Task — Scan the data that follows and count the lines with the string "Blender"; answer with the count alone.

* begin Given information *

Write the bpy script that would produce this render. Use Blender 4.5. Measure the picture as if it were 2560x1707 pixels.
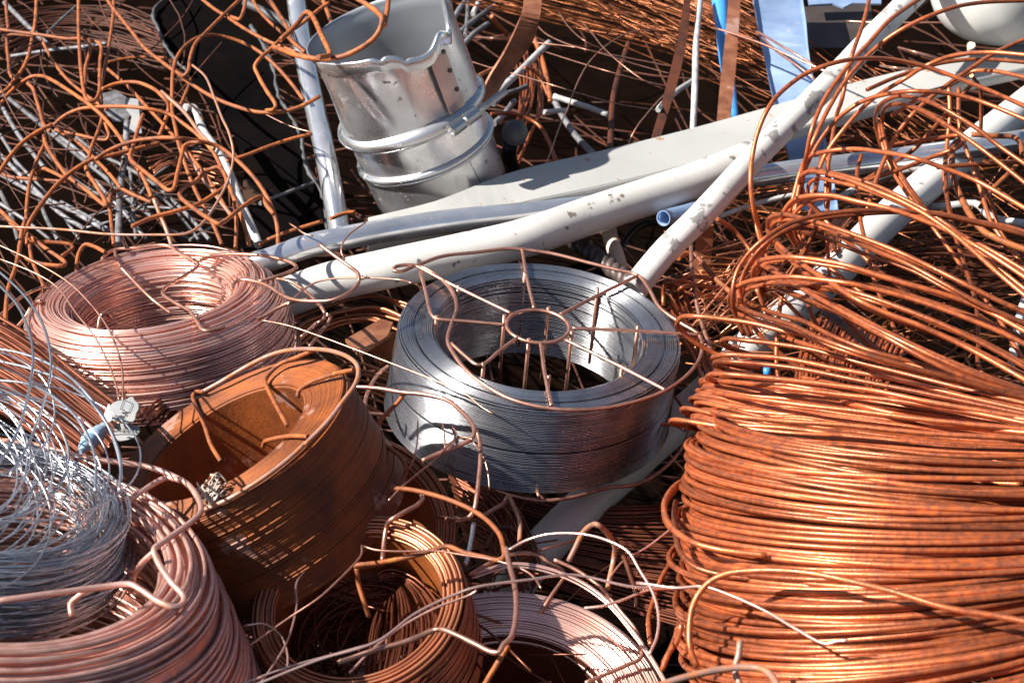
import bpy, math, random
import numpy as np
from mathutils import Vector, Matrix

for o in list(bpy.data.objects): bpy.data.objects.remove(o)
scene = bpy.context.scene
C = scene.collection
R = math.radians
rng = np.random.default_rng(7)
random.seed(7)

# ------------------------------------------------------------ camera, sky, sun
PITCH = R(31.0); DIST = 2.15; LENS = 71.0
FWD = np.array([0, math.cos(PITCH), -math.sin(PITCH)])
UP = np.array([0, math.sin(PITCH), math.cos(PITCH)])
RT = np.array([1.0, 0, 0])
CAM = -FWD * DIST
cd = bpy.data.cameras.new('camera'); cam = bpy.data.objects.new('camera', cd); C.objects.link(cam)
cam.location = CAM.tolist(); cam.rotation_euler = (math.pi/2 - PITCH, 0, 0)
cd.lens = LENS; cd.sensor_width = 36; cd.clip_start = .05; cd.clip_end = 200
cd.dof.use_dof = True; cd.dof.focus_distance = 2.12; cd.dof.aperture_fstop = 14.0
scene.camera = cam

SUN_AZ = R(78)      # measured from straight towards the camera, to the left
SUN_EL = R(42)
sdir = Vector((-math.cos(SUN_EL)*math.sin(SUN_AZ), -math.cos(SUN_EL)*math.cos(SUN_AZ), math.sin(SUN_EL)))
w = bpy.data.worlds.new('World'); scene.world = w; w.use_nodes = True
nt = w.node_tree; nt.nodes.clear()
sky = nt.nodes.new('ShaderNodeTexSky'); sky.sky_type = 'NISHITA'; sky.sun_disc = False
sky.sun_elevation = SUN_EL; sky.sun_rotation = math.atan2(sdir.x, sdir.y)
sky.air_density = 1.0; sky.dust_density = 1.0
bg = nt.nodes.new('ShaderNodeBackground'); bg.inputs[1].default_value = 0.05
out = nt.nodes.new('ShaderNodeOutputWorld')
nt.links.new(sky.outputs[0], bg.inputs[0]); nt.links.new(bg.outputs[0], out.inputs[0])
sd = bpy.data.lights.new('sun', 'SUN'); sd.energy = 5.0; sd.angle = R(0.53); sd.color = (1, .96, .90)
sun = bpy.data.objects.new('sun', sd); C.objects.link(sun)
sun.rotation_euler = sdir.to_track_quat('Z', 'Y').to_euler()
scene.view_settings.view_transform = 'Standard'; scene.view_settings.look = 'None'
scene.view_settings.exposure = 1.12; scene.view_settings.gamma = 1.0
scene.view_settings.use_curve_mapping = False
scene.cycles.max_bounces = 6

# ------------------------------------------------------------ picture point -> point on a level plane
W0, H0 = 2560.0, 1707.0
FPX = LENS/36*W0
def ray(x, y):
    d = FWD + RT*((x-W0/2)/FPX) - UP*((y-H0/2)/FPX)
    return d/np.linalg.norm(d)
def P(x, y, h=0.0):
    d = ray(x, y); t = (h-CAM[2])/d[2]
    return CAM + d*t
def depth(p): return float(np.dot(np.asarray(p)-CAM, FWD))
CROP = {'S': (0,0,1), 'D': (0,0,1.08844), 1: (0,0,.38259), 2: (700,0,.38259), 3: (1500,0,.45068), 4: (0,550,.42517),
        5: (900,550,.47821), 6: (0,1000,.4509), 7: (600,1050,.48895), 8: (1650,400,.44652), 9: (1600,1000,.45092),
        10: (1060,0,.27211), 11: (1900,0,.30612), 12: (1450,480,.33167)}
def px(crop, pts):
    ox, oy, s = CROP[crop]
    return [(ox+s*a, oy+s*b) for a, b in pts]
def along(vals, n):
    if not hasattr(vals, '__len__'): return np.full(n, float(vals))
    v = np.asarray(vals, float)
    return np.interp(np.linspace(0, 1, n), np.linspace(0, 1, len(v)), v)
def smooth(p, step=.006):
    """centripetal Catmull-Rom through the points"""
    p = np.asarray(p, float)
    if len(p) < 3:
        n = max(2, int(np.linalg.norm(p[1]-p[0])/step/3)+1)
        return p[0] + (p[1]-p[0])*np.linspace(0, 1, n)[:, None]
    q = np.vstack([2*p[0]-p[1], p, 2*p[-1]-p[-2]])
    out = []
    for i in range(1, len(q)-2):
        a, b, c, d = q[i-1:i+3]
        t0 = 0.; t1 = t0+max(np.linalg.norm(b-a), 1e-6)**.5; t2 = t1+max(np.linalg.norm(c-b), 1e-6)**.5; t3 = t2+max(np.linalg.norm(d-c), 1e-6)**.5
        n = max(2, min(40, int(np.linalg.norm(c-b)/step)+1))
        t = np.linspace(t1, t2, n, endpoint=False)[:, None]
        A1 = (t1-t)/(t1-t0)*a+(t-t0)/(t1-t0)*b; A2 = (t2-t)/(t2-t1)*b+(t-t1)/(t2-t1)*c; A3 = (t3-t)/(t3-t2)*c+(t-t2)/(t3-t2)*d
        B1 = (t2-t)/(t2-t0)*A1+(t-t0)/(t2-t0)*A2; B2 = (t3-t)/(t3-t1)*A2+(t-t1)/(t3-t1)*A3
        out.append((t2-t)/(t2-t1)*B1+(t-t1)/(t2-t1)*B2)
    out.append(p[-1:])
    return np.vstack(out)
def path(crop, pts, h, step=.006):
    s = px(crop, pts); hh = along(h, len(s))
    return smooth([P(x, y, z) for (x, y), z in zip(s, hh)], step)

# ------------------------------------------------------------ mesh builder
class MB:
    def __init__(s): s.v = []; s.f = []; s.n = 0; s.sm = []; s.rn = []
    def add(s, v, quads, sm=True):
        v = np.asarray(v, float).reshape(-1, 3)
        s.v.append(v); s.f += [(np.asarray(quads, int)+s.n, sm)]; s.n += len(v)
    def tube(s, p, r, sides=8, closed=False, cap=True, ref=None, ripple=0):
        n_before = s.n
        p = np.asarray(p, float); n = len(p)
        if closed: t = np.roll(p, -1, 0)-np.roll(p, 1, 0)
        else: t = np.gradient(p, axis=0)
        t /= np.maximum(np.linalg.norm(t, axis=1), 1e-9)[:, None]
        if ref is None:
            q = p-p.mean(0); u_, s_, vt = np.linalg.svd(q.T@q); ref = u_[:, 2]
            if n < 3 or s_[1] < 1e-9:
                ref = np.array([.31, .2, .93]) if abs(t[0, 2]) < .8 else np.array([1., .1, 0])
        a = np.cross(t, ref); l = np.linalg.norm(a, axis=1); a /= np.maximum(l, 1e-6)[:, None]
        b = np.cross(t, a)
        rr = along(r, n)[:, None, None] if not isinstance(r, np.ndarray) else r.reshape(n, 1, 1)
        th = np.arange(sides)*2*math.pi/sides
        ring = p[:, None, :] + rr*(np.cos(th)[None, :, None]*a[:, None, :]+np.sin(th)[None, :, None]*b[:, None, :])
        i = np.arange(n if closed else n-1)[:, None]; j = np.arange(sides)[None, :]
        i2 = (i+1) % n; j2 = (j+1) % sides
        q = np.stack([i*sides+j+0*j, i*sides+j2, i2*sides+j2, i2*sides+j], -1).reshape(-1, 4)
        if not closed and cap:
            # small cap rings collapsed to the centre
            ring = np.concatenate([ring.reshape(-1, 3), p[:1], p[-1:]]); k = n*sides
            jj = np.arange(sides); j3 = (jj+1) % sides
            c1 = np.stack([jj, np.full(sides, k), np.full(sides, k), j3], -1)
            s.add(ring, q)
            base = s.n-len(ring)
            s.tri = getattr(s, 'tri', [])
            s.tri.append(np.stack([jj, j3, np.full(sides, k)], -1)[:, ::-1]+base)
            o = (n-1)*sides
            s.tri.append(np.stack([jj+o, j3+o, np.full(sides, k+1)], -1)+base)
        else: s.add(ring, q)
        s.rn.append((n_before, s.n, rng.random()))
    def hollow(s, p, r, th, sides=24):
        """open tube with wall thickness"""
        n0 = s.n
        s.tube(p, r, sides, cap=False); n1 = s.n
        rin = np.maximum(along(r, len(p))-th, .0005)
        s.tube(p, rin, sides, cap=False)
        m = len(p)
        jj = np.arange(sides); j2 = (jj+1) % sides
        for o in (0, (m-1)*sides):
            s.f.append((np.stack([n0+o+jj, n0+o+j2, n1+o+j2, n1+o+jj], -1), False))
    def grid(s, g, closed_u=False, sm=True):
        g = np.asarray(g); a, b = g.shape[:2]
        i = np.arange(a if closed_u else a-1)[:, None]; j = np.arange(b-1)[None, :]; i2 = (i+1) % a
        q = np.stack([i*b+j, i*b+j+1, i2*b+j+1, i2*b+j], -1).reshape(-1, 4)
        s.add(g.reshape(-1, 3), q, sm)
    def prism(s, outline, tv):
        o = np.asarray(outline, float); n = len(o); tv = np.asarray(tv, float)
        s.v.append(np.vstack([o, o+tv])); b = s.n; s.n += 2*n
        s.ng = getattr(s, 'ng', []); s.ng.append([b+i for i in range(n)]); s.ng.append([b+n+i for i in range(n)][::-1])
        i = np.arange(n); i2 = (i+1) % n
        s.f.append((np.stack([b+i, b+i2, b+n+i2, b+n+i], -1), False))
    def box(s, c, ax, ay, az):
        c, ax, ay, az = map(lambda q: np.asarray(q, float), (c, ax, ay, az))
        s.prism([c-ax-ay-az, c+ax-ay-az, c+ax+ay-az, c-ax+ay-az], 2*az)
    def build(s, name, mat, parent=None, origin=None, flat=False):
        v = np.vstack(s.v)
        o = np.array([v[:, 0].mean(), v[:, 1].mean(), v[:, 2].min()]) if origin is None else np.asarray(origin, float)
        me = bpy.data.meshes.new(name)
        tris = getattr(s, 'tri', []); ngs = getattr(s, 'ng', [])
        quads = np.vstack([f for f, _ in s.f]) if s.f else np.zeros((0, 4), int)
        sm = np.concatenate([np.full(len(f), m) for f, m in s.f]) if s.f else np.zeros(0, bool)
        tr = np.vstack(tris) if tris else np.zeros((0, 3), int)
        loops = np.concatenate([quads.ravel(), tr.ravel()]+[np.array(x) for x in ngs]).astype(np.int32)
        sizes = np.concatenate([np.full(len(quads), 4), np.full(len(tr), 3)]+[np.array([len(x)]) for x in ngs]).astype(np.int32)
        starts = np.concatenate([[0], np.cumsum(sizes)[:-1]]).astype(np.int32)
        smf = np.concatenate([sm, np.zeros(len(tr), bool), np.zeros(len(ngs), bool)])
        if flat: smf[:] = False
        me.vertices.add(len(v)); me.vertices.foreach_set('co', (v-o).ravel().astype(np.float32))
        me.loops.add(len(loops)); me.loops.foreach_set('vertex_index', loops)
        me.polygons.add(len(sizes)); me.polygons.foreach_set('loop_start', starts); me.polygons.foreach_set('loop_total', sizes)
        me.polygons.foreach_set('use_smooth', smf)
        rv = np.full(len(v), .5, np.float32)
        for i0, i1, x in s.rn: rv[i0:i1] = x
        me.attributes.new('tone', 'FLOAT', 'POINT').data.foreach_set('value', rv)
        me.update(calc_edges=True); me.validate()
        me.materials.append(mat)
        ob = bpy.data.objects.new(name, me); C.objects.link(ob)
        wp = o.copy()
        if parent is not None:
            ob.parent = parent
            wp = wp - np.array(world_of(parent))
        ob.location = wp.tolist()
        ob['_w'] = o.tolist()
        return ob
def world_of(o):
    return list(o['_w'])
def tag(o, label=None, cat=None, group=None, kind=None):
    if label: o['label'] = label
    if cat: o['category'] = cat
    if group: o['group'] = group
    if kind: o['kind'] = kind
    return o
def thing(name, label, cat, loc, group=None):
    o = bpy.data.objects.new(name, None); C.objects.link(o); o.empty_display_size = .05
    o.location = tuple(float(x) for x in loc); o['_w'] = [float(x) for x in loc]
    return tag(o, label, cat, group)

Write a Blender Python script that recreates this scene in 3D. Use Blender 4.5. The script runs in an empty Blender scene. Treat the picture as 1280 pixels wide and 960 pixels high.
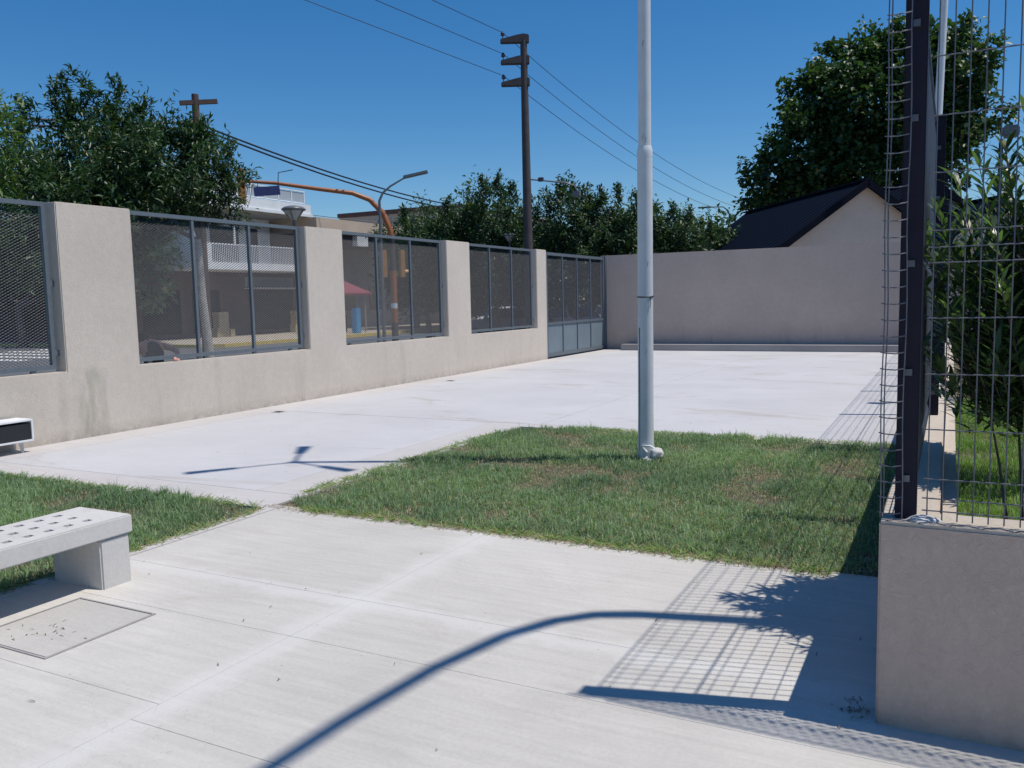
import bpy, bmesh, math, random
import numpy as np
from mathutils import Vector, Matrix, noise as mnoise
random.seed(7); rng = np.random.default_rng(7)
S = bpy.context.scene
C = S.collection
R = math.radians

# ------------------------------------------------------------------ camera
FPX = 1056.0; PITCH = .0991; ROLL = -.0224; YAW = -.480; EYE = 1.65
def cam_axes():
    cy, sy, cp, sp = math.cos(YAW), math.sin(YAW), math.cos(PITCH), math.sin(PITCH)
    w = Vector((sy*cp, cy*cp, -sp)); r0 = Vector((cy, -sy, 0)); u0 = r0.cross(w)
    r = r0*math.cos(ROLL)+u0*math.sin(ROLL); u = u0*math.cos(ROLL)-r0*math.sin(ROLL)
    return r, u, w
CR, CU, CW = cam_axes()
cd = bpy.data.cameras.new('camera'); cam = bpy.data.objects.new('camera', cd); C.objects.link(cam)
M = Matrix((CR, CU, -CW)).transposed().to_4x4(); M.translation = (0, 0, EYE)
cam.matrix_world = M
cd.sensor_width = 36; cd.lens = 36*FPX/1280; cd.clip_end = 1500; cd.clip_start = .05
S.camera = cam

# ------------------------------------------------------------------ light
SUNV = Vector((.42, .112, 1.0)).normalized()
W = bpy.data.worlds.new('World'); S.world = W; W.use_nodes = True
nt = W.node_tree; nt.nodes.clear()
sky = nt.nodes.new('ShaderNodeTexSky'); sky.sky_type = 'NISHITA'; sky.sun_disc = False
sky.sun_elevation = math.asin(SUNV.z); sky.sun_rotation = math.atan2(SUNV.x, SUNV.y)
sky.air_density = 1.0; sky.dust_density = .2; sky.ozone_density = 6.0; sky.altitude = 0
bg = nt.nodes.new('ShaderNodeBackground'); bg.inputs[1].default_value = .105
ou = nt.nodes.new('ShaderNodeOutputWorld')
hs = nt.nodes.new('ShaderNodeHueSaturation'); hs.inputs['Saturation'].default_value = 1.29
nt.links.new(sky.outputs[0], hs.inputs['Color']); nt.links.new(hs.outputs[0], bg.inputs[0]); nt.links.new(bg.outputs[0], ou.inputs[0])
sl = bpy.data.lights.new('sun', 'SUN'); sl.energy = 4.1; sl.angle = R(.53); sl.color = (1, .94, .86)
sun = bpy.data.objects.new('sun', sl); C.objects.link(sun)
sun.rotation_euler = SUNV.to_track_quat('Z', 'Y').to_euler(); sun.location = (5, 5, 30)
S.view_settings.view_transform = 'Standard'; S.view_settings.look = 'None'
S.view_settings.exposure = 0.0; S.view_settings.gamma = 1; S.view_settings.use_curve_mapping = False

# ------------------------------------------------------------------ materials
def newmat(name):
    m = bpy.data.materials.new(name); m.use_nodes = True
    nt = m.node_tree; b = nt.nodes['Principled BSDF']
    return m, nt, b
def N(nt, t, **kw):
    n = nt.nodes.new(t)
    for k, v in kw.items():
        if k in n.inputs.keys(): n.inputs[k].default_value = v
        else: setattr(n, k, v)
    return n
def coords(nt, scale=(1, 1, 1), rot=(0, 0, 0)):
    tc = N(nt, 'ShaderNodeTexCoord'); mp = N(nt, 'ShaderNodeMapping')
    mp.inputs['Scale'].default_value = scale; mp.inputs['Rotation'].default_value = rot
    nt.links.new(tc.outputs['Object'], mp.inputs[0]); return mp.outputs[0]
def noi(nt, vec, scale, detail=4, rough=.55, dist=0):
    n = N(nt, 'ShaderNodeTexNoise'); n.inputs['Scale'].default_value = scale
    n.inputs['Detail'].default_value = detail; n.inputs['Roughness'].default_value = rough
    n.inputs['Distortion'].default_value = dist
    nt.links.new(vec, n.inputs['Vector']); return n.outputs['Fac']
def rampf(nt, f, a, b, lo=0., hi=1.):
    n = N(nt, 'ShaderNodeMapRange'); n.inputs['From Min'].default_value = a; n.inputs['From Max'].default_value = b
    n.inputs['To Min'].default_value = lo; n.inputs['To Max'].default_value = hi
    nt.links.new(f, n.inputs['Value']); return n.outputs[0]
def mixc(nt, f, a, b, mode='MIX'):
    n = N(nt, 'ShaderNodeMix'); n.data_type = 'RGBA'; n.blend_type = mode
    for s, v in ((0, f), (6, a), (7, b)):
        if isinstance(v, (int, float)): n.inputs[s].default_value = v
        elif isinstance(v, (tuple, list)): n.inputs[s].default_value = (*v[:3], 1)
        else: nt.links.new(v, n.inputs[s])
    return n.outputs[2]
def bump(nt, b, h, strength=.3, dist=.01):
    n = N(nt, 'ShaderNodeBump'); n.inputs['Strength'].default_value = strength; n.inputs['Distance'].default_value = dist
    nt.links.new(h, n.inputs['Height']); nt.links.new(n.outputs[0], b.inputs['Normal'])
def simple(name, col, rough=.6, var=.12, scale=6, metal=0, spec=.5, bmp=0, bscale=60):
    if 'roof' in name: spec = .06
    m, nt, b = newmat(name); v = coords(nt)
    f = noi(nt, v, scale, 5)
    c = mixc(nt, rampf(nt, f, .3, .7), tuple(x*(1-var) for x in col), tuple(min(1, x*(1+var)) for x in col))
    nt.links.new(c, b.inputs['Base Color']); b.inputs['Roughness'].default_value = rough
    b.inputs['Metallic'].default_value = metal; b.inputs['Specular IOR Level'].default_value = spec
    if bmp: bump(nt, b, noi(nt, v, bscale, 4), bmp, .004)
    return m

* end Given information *

Task result — 2